BRIEF: Reproduce all of the material exactly as shown.

== DATASET CONTENT ==

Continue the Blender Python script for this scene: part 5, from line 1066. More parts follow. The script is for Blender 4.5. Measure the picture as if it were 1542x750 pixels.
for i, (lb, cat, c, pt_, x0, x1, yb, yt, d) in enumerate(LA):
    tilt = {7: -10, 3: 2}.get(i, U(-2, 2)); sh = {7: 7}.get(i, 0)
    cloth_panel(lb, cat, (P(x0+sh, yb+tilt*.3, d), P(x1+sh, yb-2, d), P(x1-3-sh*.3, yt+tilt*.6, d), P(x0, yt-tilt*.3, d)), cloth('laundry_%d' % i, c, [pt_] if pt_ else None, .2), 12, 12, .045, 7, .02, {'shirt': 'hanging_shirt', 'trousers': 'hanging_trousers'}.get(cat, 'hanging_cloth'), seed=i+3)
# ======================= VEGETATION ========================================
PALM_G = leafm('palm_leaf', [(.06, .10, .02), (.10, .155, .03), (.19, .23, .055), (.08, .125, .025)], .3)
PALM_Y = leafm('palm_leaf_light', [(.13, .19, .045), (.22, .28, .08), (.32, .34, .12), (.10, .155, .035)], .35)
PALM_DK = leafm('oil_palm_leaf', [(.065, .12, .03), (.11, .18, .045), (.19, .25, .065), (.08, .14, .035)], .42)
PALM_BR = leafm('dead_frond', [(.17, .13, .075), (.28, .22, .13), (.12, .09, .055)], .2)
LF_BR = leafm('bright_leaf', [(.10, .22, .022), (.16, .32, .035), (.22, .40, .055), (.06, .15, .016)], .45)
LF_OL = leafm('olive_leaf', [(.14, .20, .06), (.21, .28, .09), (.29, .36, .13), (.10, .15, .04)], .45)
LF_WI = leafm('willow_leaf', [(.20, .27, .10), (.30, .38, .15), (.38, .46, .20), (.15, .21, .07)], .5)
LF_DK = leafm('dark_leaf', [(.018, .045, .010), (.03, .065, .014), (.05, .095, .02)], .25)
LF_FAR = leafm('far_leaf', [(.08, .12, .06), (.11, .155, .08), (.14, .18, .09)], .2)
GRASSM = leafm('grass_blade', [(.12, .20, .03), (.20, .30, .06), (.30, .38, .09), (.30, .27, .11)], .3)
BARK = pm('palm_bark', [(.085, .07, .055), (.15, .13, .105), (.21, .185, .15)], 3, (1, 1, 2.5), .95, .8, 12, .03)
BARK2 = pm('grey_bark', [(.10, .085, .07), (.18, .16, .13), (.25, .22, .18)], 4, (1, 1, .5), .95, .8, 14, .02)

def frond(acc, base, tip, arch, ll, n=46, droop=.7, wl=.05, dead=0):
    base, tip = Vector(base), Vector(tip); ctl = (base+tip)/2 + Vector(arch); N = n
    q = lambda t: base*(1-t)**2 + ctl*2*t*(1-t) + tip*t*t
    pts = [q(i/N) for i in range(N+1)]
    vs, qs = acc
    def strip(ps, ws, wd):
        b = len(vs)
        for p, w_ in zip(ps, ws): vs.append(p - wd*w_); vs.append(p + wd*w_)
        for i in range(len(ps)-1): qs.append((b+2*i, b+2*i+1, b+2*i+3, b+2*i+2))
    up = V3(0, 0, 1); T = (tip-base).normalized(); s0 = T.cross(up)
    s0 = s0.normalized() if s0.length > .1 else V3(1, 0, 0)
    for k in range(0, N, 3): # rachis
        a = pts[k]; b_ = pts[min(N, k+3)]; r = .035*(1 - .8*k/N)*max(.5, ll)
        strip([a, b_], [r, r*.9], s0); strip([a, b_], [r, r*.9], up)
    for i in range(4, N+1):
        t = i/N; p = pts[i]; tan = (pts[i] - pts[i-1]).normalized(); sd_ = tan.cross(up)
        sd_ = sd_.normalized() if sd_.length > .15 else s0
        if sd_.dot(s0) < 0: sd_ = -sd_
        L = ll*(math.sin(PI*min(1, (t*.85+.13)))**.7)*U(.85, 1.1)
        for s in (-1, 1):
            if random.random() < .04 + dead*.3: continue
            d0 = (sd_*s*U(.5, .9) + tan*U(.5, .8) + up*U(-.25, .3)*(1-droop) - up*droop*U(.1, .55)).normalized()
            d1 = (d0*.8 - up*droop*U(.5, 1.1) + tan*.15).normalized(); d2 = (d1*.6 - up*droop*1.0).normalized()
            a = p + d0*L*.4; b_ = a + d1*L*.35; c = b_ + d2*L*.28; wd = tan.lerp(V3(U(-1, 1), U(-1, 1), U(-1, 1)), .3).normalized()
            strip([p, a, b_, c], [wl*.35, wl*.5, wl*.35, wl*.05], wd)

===

WRITTEN ANSWER:
Continue the Blender Python script for this scene: part 5, from line 1066. More parts follow. The script is for Blender 4.5. Measure the picture as if it were 1542x750 pixels.
for i, (lb, cat, c, pt_, x0, x1, yb, yt, d) in enumerate(LA):
    tilt = {7: -10, 3: 2}.get(i, U(-2, 2)); sh = {7: 7}.get(i, 0)
    cloth_panel(lb, cat, (P(x0+sh, yb+tilt*.3, d), P(x1+sh, yb-2, d), P(x1-3-sh*.3, yt+tilt*.6, d), P(x0, yt-tilt*.3, d)), cloth('laundry_%d' % i, c, [pt_] if pt_ else None, .2), 12, 12, .045, 7, .02, {'shirt': 'hanging_shirt', 'trousers': 'hanging_trousers'}.get(cat, 'hanging_cloth'), seed=i+3)
# ======================= VEGETATION ========================================
PALM_G = leafm('palm_leaf', [(.06, .10, .02), (.10, .155, .03), (.19, .23, .055), (.08, .125, .025)], .3)
PALM_Y = leafm('palm_leaf_light', [(.13, .19, .045), (.22, .28, .08), (.32, .34, .12), (.10, .155, .035)], .35)
PALM_DK = leafm('oil_palm_leaf', [(.065, .12, .03), (.11, .18, .045), (.19, .25, .065), (.08, .14, .035)], .42)
PALM_BR = leafm('dead_frond', [(.17, .13, .075), (.28, .22, .13), (.12, .09, .055)], .2)
LF_BR = leafm('bright_leaf', [(.10, .22, .022), (.16, .32, .035), (.22, .40, .055), (.06, .15, .016)], .45)
LF_OL = leafm('olive_leaf', [(.14, .20, .06), (.21, .28, .09), (.29, .36, .13), (.10, .15, .04)], .45)
LF_WI = leafm('willow_leaf', [(.20, .27, .10), (.30, .38, .15), (.38, .46, .20), (.15, .21, .07)], .5)
LF_DK = leafm('dark_leaf', [(.018, .045, .010), (.03, .065, .014), (.05, .095, .02)], .25)
LF_FAR = leafm('far_leaf', [(.08, .12, .06), (.11, .155, .08), (.14, .18, .09)], .2)
GRASSM = leafm('grass_blade', [(.12, .20, .03), (.20, .30, .06), (.30, .38, .09), (.30, .27, .11)], .3)
BARK = pm('palm_bark', [(.085, .07, .055), (.15, .13, .105), (.21, .185, .15)], 3, (1, 1, 2.5), .95, .8, 12, .03)
BARK2 = pm('grey_bark', [(.10, .085, .07), (.18, .16, .13), (.25, .22, .18)], 4, (1, 1, .5), .95, .8, 14, .02)

def frond(acc, base, tip, arch, ll, n=46, droop=.7, wl=.05, dead=0):
    base, tip = Vector(base), Vector(tip); ctl = (base+tip)/2 + Vector(arch); N = n
    q = lambda t: base*(1-t)**2 + ctl*2*t*(1-t) + tip*t*t
    pts = [q(i/N) for i in range(N+1)]
    vs, qs = acc
    def strip(ps, ws, wd):
        b = len(vs)
        for p, w_ in zip(ps, ws): vs.append(p - wd*w_); vs.append(p + wd*w_)
        for i in range(len(ps)-1): qs.append((b+2*i, b+2*i+1, b+2*i+3, b+2*i+2))
    up = V3(0, 0, 1); T = (tip-base).normalized(); s0 = T.cross(up)
    s0 = s0.normalized() if s0.length > .1 else V3(1, 0, 0)
    for k in range(0, N, 3): # rachis
        a = pts[k]; b_ = pts[min(N, k+3)]; r = .035*(1 - .8*k/N)*max(.5, ll)
        strip([a, b_], [r, r*.9], s0); strip([a, b_], [r, r*.9], up)
    for i in range(4, N+1):
        t = i/N; p = pts[i]; tan = (pts[i] - pts[i-1]).normalized(); sd_ = tan.cross(up)
        sd_ = sd_.normalized() if sd_.length > .15 else s0
        if sd_.dot(s0) < 0: sd_ = -sd_
        L = ll*(math.sin(PI*min(1, (t*.85+.13)))**.7)*U(.85, 1.1)
        for s in (-1, 1):
            if random.random() < .04 + dead*.3: continue
            d0 = (sd_*s*U(.5, .9) + tan*U(.5, .8) + up*U(-.25, .3)*(1-droop) - up*droop*U(.1, .55)).normalized()
            d1 = (d0*.8 - up*droop*U(.5, 1.1) + tan*.15).normalized(); d2 = (d1*.6 - up*droop*1.0).normalized()
            a = p + d0*L*.4; b_ = a + d1*L*.35; c = b_ + d2*L*.28; wd = tan.lerp(V3(U(-1, 1), U(-1, 1), U(-1, 1)), .3).normalized()
            strip([p, a, b_, c], [wl*.35, wl*.5, wl*.35, wl*.05], wd)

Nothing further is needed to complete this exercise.